I could not do a better job of that Mozilla already have. google MDN array.some, MDN array.filter, MDN regexp.test
I was only talking about .some - the rest is obvious ;-) BTW, what you haven't done is test for word boundaries and make it case insensitive, per the OP's code...
|
3

Here's my solution:

var words = [ 'rat', 'cat', 'dog', '[1-9]' ];

var texts = [ ... ];

// normalise (and compile) the regexps just once
var regex = words.map(function(w) {
    return new RegExp('\\b' + w + '\\b', 'i');
});

// nested .filter calls, removes any word that is
// found in the regex list
texts = texts.filter(function(t) {
    return regex.filter(function(re) {
        return re.test(t);
    }).length === 0;
});

http://jsfiddle.net/SPAKK/

Comments

1

You clearly have to process the texts array elemnt by element. However you could combine your regexps into a single one by joining with '|'

The regexps array you show are actually simple strings. I would remove the leading and trailing / characters and then construct a single regexp. Something like :

function reduce (texts, re) {
  re = new RegExp (re.join ('|'));
  for (var r = [], t = texts.length; t--;)
    !re.test (texts[t]) && r.unshift (texts[t]);
  return r;
}

alert (reduce (['the dog is hiding', 'cat', 'human', '1'], ['rat', 'cat', 'dog', '[1-9]']))

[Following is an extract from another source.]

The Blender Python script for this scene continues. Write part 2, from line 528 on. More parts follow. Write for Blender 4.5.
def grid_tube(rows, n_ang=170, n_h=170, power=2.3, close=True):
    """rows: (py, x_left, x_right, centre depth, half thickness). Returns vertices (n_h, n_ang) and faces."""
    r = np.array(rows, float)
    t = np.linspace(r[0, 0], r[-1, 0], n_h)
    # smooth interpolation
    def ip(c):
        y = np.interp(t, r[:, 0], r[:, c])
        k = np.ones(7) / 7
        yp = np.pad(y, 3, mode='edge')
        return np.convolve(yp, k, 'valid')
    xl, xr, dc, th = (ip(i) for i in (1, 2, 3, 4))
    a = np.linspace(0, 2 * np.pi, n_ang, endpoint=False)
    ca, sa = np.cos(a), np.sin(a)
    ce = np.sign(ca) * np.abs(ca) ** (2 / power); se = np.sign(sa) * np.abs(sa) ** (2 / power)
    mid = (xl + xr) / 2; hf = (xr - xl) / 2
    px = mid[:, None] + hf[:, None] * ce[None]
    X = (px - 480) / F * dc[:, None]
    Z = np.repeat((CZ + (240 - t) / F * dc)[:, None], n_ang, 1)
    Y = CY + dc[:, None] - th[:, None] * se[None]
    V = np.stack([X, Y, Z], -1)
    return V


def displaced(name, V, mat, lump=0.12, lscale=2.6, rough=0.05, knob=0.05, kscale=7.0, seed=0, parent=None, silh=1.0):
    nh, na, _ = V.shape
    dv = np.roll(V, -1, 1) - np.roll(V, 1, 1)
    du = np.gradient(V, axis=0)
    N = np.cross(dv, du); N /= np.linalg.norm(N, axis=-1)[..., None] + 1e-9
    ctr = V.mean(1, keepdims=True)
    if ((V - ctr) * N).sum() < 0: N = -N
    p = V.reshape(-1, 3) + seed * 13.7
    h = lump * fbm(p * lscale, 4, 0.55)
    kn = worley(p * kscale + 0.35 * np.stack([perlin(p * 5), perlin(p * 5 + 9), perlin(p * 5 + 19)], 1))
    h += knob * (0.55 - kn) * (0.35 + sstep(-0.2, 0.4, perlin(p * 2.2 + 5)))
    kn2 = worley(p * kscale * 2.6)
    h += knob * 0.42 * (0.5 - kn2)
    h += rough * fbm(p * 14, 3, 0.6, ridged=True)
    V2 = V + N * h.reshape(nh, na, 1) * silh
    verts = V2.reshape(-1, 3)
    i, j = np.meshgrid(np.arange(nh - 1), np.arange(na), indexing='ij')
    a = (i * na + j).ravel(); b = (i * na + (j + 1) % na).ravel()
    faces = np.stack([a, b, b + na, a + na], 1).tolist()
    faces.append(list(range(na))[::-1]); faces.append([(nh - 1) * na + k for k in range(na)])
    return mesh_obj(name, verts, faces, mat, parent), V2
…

Be aware that if your re strings contain RegExp special characters like .{[^$ etc you will need to escape them either in the strings or process them in the function.

See jsfiddle : http://jsfiddle.net/jstoolsmith/D3uzW/

1 Comment

this answer also fails to be case insensitive or look for word boundaries
0

Just an idea, combine the regex array to a new regex and combine the second array to a new string, every value is split with an signal, such as @ ,#, then use regex to replace the match part.